Data section:
----------

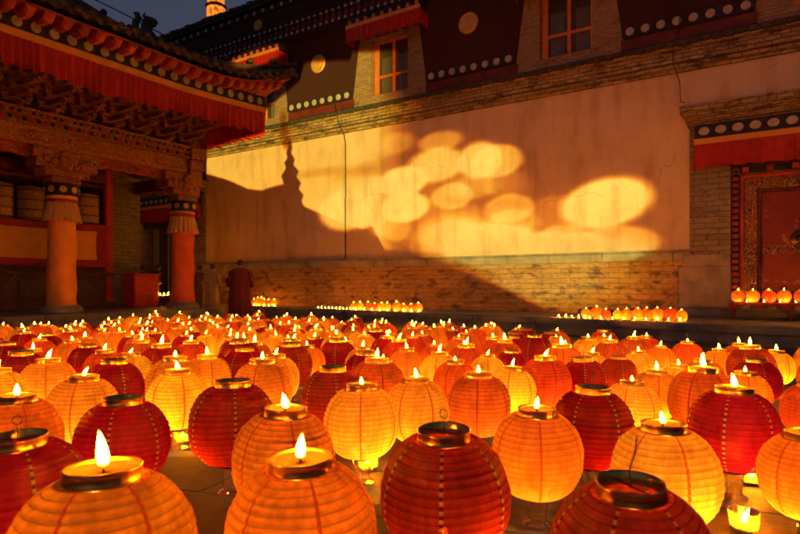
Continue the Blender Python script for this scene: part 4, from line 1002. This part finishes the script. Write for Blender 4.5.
# (ring centre x, ring y, body width, kind, lit, label) measured on the photograph
O, Yw, RO, RD = 'orange','yellow','redorange','red'
HAND = [
 (105,472,200,O,1,'largest orange lantern with tall flame in the bottom left foreground'),
 (25,437,150,RD,0,'dark red unlit lantern cut by the left edge, beside the largest orange one'),
 (122,400,100,RD,0,'dark red unlit lantern directly behind the largest orange lantern at left'),
 (12,397,105,O,1,'orange lantern with low flame at the left edge, behind the dark red one'),
 (81,377,76,Yw,1,'bright yellow ribbed lantern with flame, just left above the dark red lantern'),
 (49,360,63,Yw,1,'yellow lantern behind and left of the bright yellow ribbed one'),
 (20,352,62,RD,0,'dark red unlit lantern near the left edge, behind the yellow lanterns'),
 (112,361,64,RD,0,'small dark red lantern peeking behind the bright yellow ribbed lantern'),
 (178,371,63,Yw,1,'tall yellow lantern with red seam left of the dark red ribbed lantern'),
 (232,383,87,RD,0,'dark red ribbed lantern with dotted gilt seam, left of the two orange foreground lanterns'),
 (281,410,104,O,1,'orange lantern with big flame tucked behind the front centre orange one'),
 (304,459,152,O,1,'big orange front lantern, bottom of the picture left of centre'),
 (362,386,73,Yw,1,'golden lantern with dark seams standing whole between orange and dark red foreground lanterns'),
 (333,368,62,RD,0,'red unlit lantern just left of the golden seamed lantern'),
 (264,360,60,O,1,'orange lantern with flame right above the dark red ribbed lantern'),
 (206,356,50,O,1,'orange lantern left of and behind the dark red ribbed lantern'),
 (290,344,44,RD,0,'small red unlit lantern behind the gap of two orange ones'),
 (307,352,42,O,1,'small yellow orange lantern with flame right of the small red unlit one'),
 (240,341,44,RD,0,'small red unlit lantern in the middle rows right of a flame'),
 (255,347,41,RO,1,'small red orange lantern partly in front of a red unlit lantern'),
 (337,340,38,RD,0,'small red unlit lantern behind the row left of centre'),
 (346,346,36,O,1,'small orange lantern left of centre between two red ones'),
 (364,353,42,RD,0,'small dark red lantern behind the golden seamed lantern'),
 (383,362,44,O,1,'orange lantern right behind the golden seamed lantern'),
 (418,379,63,Yw,1,'yellow lantern with flame behind the large dark red centre lantern'),
 (478,379,68,RO,1,'round red lantern with flame and gilt seam right of the yellow one at centre'),
 (456,361,44,RO,1,'red orange lantern behind and between two bigger centre lanterns'),
 (511,368,48,Yw,1,'yellow lantern with flame behind the glowing orange centre lantern'),
 (546,361,55,RO,1,'wide red orange lantern right behind the glowing centre lantern'),
 (586,362,50,RD,0,'dark red unlit lantern behind the wide red orange one'),
 (590,389,84,RD,0,'red unlit lantern with dotted seam between orange centre and right lanterns'),
 (537,410,92,O,1,'glowing orange lantern on ribbed glass stand with inner candle seen, right of centre'),
 (446,430,127,RD,0,'large dark red unlit lantern with wire loop at front centre'),
 (666,426,114,Yw,1,'large golden lantern with leaning flame, front right'),
 (732,389,97,RD,1,'large ribbed red lantern with flame at right, on glass stand'),
 (631,382,58,Yw,1,'yellow lantern with flame left of the golden front right lantern'),
 (654,371,52,O,1,'orange lantern with curved dark seams in the right middle'),
 (678,366,47,Yw,1,'yellow lantern glowing at its foot, left of the large ribbed red lantern'),
 (704,360,45,O,1,'orange lantern directly behind the large ribbed red lantern, left side'),
 (745,373,54,O,1,'orange lantern directly behind the large ribbed red lantern, right side'),
 (757,360,52,RD,0,'dark red unlit lantern near the right edge behind orange ones'),
 (775,351,40,Yw,1,'yellow lantern near the right edge in the last row'),
 (740,344,36,RO,1,'red lantern with two seams in the last row near the right edge'),
 (718,351,35,O,1,'orange lantern in the next to last row at right'),
 (687,342,33,RO,1,'round red lantern with flame in the last row at right'),
 (661,347,32,O,1,'orange lantern beside the round red one in the last rows at right'),
 (640,354,34,Yw,1,'small yellow lantern beside a dark red one at right'),
 (618,357,39,RD,0,'small dark red unlit lantern in the right middle rows'),
 (630,482,170,RD,0,'biggest dark red unlit lantern with tall bent wire, bottom right'),
 (808,440,100,O,1,'orange lantern cut by the right edge beside the ribbed red lantern'),
 (812,386,64,RO,1,'red lantern cut by the right edge behind the orange one'),
 (162,345,48,RD,1,'red lantern with flame in the left middle rows'),
 (172,358,58,O,1,'orange lantern behind the tall yellow lantern at left'),
 (88,345,42,RD,0,'small red unlit lantern behind yellow ones at left'),
 (105,351,45,RO,1,'red orange lantern in left middle rows with slanted flame'),
 (73,341,40,O,1,'small orange lantern in the left rows right of dark red one'),
 (140,341,40,O,1,'small orange lantern left of a red one in the left rows'),
 (191,342,38,RO,1,'small red orange lantern behind the left orange lanterns'),
 (8,343,45,RD,0,'small red lantern at the left edge behind the darker one'),
 (33,350,44,RO,1,'red orange lantern close behind the yellow ones at the left edge'),
 (511,351,34,RD,0,'small red unlit lantern at right of centre'),
 (488,356,36,Yw,1,'small yellow lantern behind the round red centre lantern'),
 (465,345,31,O,1,'small orange lantern back of centre with tall flame'),
 (407,349,36,O,1,'small orange lantern behind the yellow centre lantern'),
 (436,347,30,RO,1,'small red orange lantern back of centre'),
 (565,347,33,RO,1,'small red orange lantern behind the wide one at right of centre'),
 (592,355,36,O,1,'small orange lantern behind the dark red unlit pair'),
]
for (x, y, w_, kd, lit, lab) in HAND:
    t = (x-400)/F; kk = sqrt(1+t*t)*(1 if w_ < 90 else 1.02)
    Y = .74/((y-HZ)/F - .0255 + .395*w_/(173.4*kk)); sc = w_*Y/(173.4*kk)
    X = t*Y
    for q in range(25):                                  # nudge back anything that would touch a neighbour
        if all((X-p[0])**2+(Y-p[1])**2 > .30**2 for p in LP): break
        Y += .03; X = t*Y
    lantern(X, Y, kd, lit, max(.86, min(1.12, sc)), lab)
# rows behind
poly = [(-.9,2.7),(-2.3,2.8),(-3.5,3.6),(-4.9,5.6),(-5.6,7.4),(-5.2,9.5),(-5.3,12.8),(-3.4,12.9),(-.6,10.3),(1.2,8.7),(2.1,7.2),(2.75,5.9),(3.3,4.9),(3.5,4.1),(3,3.4),(2.2,2.8),(.6,2.7)]
def inside(x, y):
    c = False; j = len(poly)-1
    for i in range(len(poly)):
        xi, yi = poly[i]; xj, yj = poly[j]
        if (yi > y) != (yj > y) and x < (xj-xi)*(y-yi)/(yj-yi)+xi: c = not c
        j = i
    return c
ordw = ['first','second','third','fourth','fifth','sixth','seventh','eighth','ninth','tenth','eleventh','twelfth','thirteenth','fourteenth','fifteenth','sixteenth','seventeenth','eighteenth','nineteenth','twentieth','twenty-first','twenty-second','twenty-third','twenty-fourth','twenty-fifth','twenty-sixth']
rows = []; Y = 2.85
while Y < 12.8:
    row = []; X = -6.2+rl.uniform(0, .4)
    while X < 4:
        x, y = X+rl.uniform(-.06, .06), Y+rl.uniform(-.09, .09)
        if inside(x, y) and all((x-p[0])**2+(y-p[1])**2 > .33**2 for p in LP): row.append((x, y))
        X += .45+ (Y-4)*.012
    if row: rows.append(row)
    Y += .43+(Y-4)*.014
kinds = [O,O,O,Yw,Yw,RO,RO,RD,RD]
nr = len(rows); cnt = len(LP)
cword = {O:'orange',Yw:'yellow',RO:'red orange',RD:'dark red'}
for ri, row in enumerate(rows):
    for ci, (x, y) in enumerate(sorted(row)):
        if cnt >= 299: break
        kd = rl.choice(kinds); lit = rl.random() < (.55 if kd == RD else .95)
        lab = '%s %s lantern, %s from the left in the %s row from the back' % ('lit' if lit else 'unlit', cword[kd], ordw[ci], ordw[nr-1-ri])
        lantern(x, y, kd, lit, rl.uniform(.92, 1.06), lab, far=y > 5.6); cnt += 1
print('LANTERNS', cnt, 'rows', nr)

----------

What is expected: Find the word "from" in the data and copy out each line where it turns up.

Complete answer:
Continue the Blender Python script for this scene: part 4, from line 1002. This part finishes the script. Write for Blender 4.5.
        lab = '%s %s lantern, %s from the left in the %s row from the back' % ('lit' if lit else 'unlit', cword[kd], ordw[ci], ordw[nr-1-ri])